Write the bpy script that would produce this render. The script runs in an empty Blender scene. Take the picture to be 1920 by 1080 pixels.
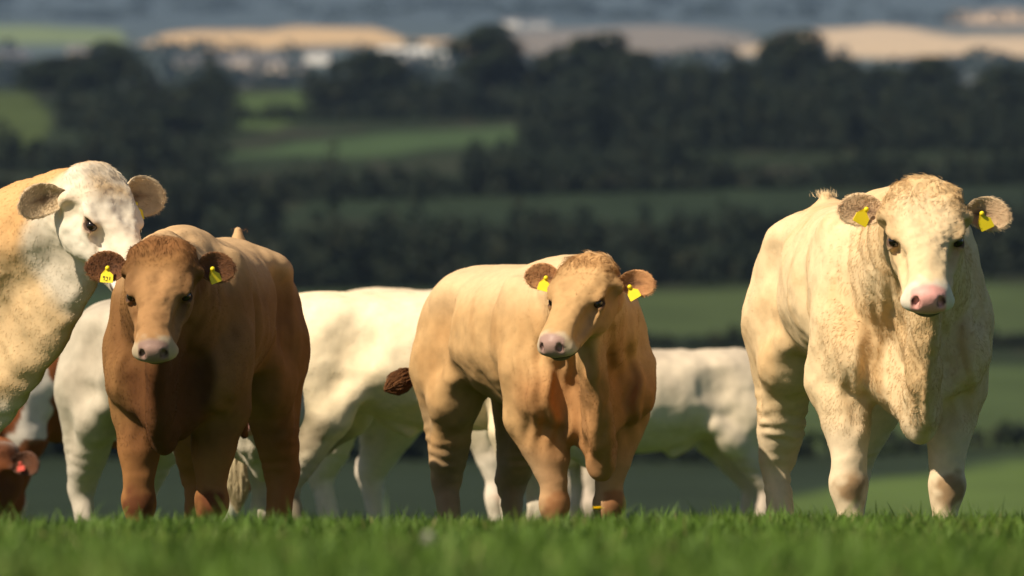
import bpy, math, random
import numpy as np
from mathutils import Vector, Matrix

SC = bpy.context.scene
COL = SC.collection
rad = math.radians
# ------------------------------------------------------------------ camera
FPX = 11700.0          # focal length in pixels of a 1920 wide frame
CAMZ, HORY = 0.5, 677.0
cam = bpy.data.cameras.new('camera')
cam.sensor_width = 36.0
cam.lens = 36.0 * FPX / 1920.0
cam.shift_y = (HORY - 540.0) / 1920.0
cam.clip_start, cam.clip_end = 0.5, 30000.0
cam.dof.use_dof = True
cam.dof.focus_distance = 22.3
cam.dof.aperture_fstop = 4.0
cam_o = bpy.data.objects.new('camera', cam)
cam_o.location = (0, 0, CAMZ)
cam_o.rotation_euler = (rad(90), 0, 0)
COL.objects.link(cam_o)
SC.camera = cam_o
# ------------------------------------------------------------------ light
SUN_AZ, SUN_EL = 51.0, 44.0           # degrees to the left of the line camera -> viewer, elevation
to_sun = Vector((-math.sin(rad(SUN_AZ)) * math.cos(rad(SUN_EL)), -math.cos(rad(SUN_AZ)) * math.cos(rad(SUN_EL)), math.sin(rad(SUN_EL))))
world = bpy.data.worlds.new('World')
SC.world = world
world.use_nodes = True
nt = world.node_tree
sky = nt.nodes.new('ShaderNodeTexSky')
sky.sky_type = 'NISHITA'
sky.sun_disc = False
sky.sun_elevation = rad(SUN_EL)
sky.sun_rotation = math.atan2(to_sun.x, to_sun.y)
bg = nt.nodes['Background']
bg.inputs['Strength'].default_value = 0.05   # low fill: deep clean shade as in the photograph
nt.links.new(sky.outputs[0], bg.inputs['Color'])
sl = bpy.data.lights.new('sun', 'SUN')
sl.energy = 5.0
sl.angle = rad(0.5)
sl.color = (1.0, 0.86, 0.66)
sun = bpy.data.objects.new('sun', sl)
sun.location = to_sun * 60
sun.rotation_euler = to_sun.to_track_quat('Z', 'Y').to_euler()
COL.objects.link(sun)
SC.view_settings.view_transform = 'Standard'
SC.view_settings.look = 'None'
SC.view_settings.exposure = 0.3
SC.view_settings.gamma = 1.0
SC.cycles.max_bounces = 6
SC.cycles.diffuse_bounces = 3
SC.cycles.volume_bounces = 0
SC.cycles.use_denoising = True
HAZE = True
FUR = 1.0

# ------------------------------------------------------------------ helpers
def tag(o, label=None, cat=None, group=None, kind=None):
    if label: o['label'] = label
    if cat: o['category'] = cat
    if group: o['group'] = group
    if kind: o['kind'] = kind
    return o

def empty(name, loc, rz=0.0):
    o = bpy.data.objects.new(name, None)
    o.empty_display_size = 0.2
    COL.objects.link(o)
    o.location = loc
    o.rotation_euler = (0, 0, rz)
    return o

def mesh_obj(name, V, F, mat=None, parent=None, smooth=True, attrs=None):
    """V (n,3) array; F (m,3) or (m,4) int array or list of such arrays"""
    me = bpy.data.meshes.new(name)
    V = np.ascontiguousarray(V, dtype=np.float32)
    Fs = F if isinstance(F, list) else [F]
    Fs = [np.asarray(f, dtype=np.int32) for f in Fs if len(f)]
    loops = np.concatenate([f.ravel() for f in Fs])
    tot = np.concatenate([np.full(len(f), f.shape[1], np.int32) for f in Fs])
    start = np.concatenate([[0], np.cumsum(tot)[:-1]]).astype(np.int32)
    me.vertices.add(len(V)); me.vertices.foreach_set('co', V.ravel())
    me.loops.add(len(loops)); me.loops.foreach_set('vertex_index', loops)
    me.polygons.add(len(tot)); me.polygons.foreach_set('loop_start', start)
    me.polygons.foreach_set('loop_total', tot)
    me.polygons.foreach_set('use_smooth', np.full(len(tot), smooth))
    me.update(calc_edges=True)
    for k, a in (attrs or {}).items():
        if a.ndim == 2:
            at = me.color_attributes.new(k, 'FLOAT_COLOR', 'POINT')
            c = np.ones((len(V), 4), np.float32); c[:, :3] = a
            at.data.foreach_set('color', c.ravel())
        else:
            at = me.attributes.new(k, 'FLOAT', 'POINT')
            at.data.foreach_set('value', a.astype(np.float32))
    if mat: me.materials.append(mat)
    o = bpy.data.objects.new(name, me)
    COL.objects.link(o)
    if parent: o.parent = parent
    return o

def _hash(ix, iy, iz, seed):
    h = (ix.astype(np.int64) * 374761393 + iy.astype(np.int64) * 668265263 + iz.astype(np.int64) * 2147483647 + seed * 974634777) & 0xffffffff
    h = ((h ^ (h >> 13)) * 1274126177) & 0xffffffff
    h = (h ^ (h >> 16)) & 0xffffff
    return h.astype(np.float32) / 8388607.5 - 1.0

def vnoise(P, seed=0):
    P = np.asarray(P, dtype=np.float64)
    I = np.floor(P); f = (P - I).astype(np.float32); I = I.astype(np.int64)
    f = f * f * (3 - 2 * f)
    r = 0
    for dx in (0, 1):
        wx = f[:, 0] if dx else 1 - f[:, 0]
        for dy in (0, 1):
            wy = f[:, 1] if dy else 1 - f[:, 1]
            for dz in (0, 1):
                wz = f[:, 2] if dz else 1 - f[:, 2]
                r = r + wx * wy * wz * _hash(I[:, 0] + dx, I[:, 1] + dy, I[:, 2] + dz, seed)
    return r

def fbm(P, seed=0, n=3):
    r = 0; a = 1.0; P = np.asarray(P)
    for i in range(n):
        r = r + a * vnoise(P * 2 ** i, seed + i); a *= 0.5
    return r

def sstep(a, b, x):
    t = np.clip((x - a) / (b - a), 0, 1)
    return t * t * (3 - 2 * t)

def mixc(c, d, w):
    return c * (1 - w[:, None]) + np.asarray(d, np.float32)[None, :] * w[:, None]

# ------------------------------------------------------------------ materials
def new_mat(name):
    m = bpy.data.materials.new(name); m.use_nodes = True
    b = m.node_tree.nodes['Principled BSDF']
    return m, m.node_tree, b

def noise_mat(name, c1, c2, scale=5.0, rough=0.7, spec=0.3, detail=4, bump=0.0, metallic=0.0):
    m, t, b = new_mat(name)
    tc = t.nodes.new('ShaderNodeTexCoord')
    n = t.nodes.new('ShaderNodeTexNoise'); n.inputs['Scale'].default_value = scale; n.inputs['Detail'].default_value = detail
    t.links.new(tc.outputs['Object'], n.inputs['Vector'])
    r = t.nodes.new('ShaderNodeValToRGB')
    r.color_ramp.elements[0].position = 0.3; r.color_ramp.elements[1].position = 0.7
    r.color_ramp.elements[0].color = (*c1, 1); r.color_ramp.elements[1].color = (*c2, 1)
    t.links.new(n.outputs['Fac'], r.inputs['Fac']); t.links.new(r.outputs['Color'], b.inputs['Base Color'])
    b.inputs['Roughness'].default_value = rough
    b.inputs['Specular IOR Level'].default_value = spec
    b.inputs['Metallic'].default_value = metallic
    if bump:
        bp = t.nodes.new('ShaderNodeBump'); bp.inputs['Strength'].default_value = bump
        t.links.new(n.outputs['Fac'], bp.inputs['Height']); t.links.new(bp.outputs['Normal'], b.inputs['Normal'])
    return m

def attr_mat(name, attr, rough=0.8, spec=0.2, nscale=0.0, namp=0.15, bump=0.0, sheen=0.0, rough_attr=None):
    m, t, b = new_mat(name)
    a = t.nodes.new('ShaderNodeAttribute'); a.attribute_name = attr
    out = a.outputs['Color']
    if nscale:
        tc = t.nodes.new('ShaderNodeTexCoord')
        n = t.nodes.new('ShaderNodeTexNoise'); n.inputs['Scale'].default_value = nscale; n.inputs['Detail'].default_value = 5
        t.links.new(tc.outputs['Object'], n.inputs['Vector'])
        mr = t.nodes.new('ShaderNodeMapRange')
        mr.inputs['From Min'].default_value = 0.3; mr.inputs['From Max'].default_value = 0.7
        mr.inputs['To Min'].default_value = 1 - namp; mr.inputs['To Max'].default_value = 1 + namp
        t.links.new(n.outputs['Fac'], mr.inputs['Value'])
        v = t.nodes.new('ShaderNodeVectorMath'); v.operation = 'SCALE'
        t.links.new(out, v.inputs[0]); t.links.new(mr.outputs[0], v.inputs['Scale'])
        out = v.outputs[0]
        if bump:
            bp = t.nodes.new('ShaderNodeBump'); bp.inputs['Strength'].default_value = bump; bp.inputs['Distance'].default_value = 0.01
            t.links.new(n.outputs['Fac'], bp.inputs['Height']); t.links.new(bp.outputs['Normal'], b.inputs['Normal'])
    t.links.new(out, b.inputs['Base Color'])
    b.inputs['Roughness'].default_value = rough
    b.inputs['Specular IOR Level'].default_value = spec
    if rough_attr:
        ra = t.nodes.new('ShaderNodeAttribute'); ra.attribute_name = rough_attr
        t.links.new(ra.outputs['Fac'], b.inputs['Roughness'])
    return m

M_hide = attr_mat('hide', 'coat_color', rough=0.8, spec=0.15, nscale=30, namp=0.06, bump=0.15, rough_attr='hide_rough')
M_hair = attr_mat('hair', 'hair_tint', rough=0.75, spec=0.12)
M_eye = noise_mat('wet_eye', (0.006, 0.004, 0.003), (0.02, 0.012, 0.008), 30, rough=0.08, spec=0.6)
M_tag = noise_mat('tag_plastic', (0.88, 0.68, 0.012), (0.92, 0.74, 0.02), 20, rough=0.45, spec=0.4)
M_tagred = noise_mat('red_tag_plastic', (0.55, 0.07, 0.05), (0.62, 0.09, 0.06), 20, rough=0.45, spec=0.4)
M_ink = noise_mat('tag_ink', (0.10, 0.075, 0.01), (0.16, 0.12, 0.015), 40, rough=0.6)
M_grass = attr_mat('grass_blades', 'blade_color', rough=0.6, spec=0.25)
M_ground = attr_mat('ground_cover', 'land_color', rough=0.95, spec=0.05, nscale=0.08, namp=0.18)
M_bark = noise_mat('bark', (0.04, 0.032, 0.025), (0.08, 0.065, 0.05), 3, rough=0.9)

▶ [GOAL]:
Go from the first line of the listing to the line holding "from mathutils import Vector, Matrix" and, please, transcribe those lines exactly, both included, with no pictures.

▶ [THE REPLY]:
Write the bpy script that would produce this render. The script runs in an empty Blender scene. Take the picture to be 1920 by 1080 pixels.
import bpy, math, random
import numpy as np
from mathutils import Vector, Matrix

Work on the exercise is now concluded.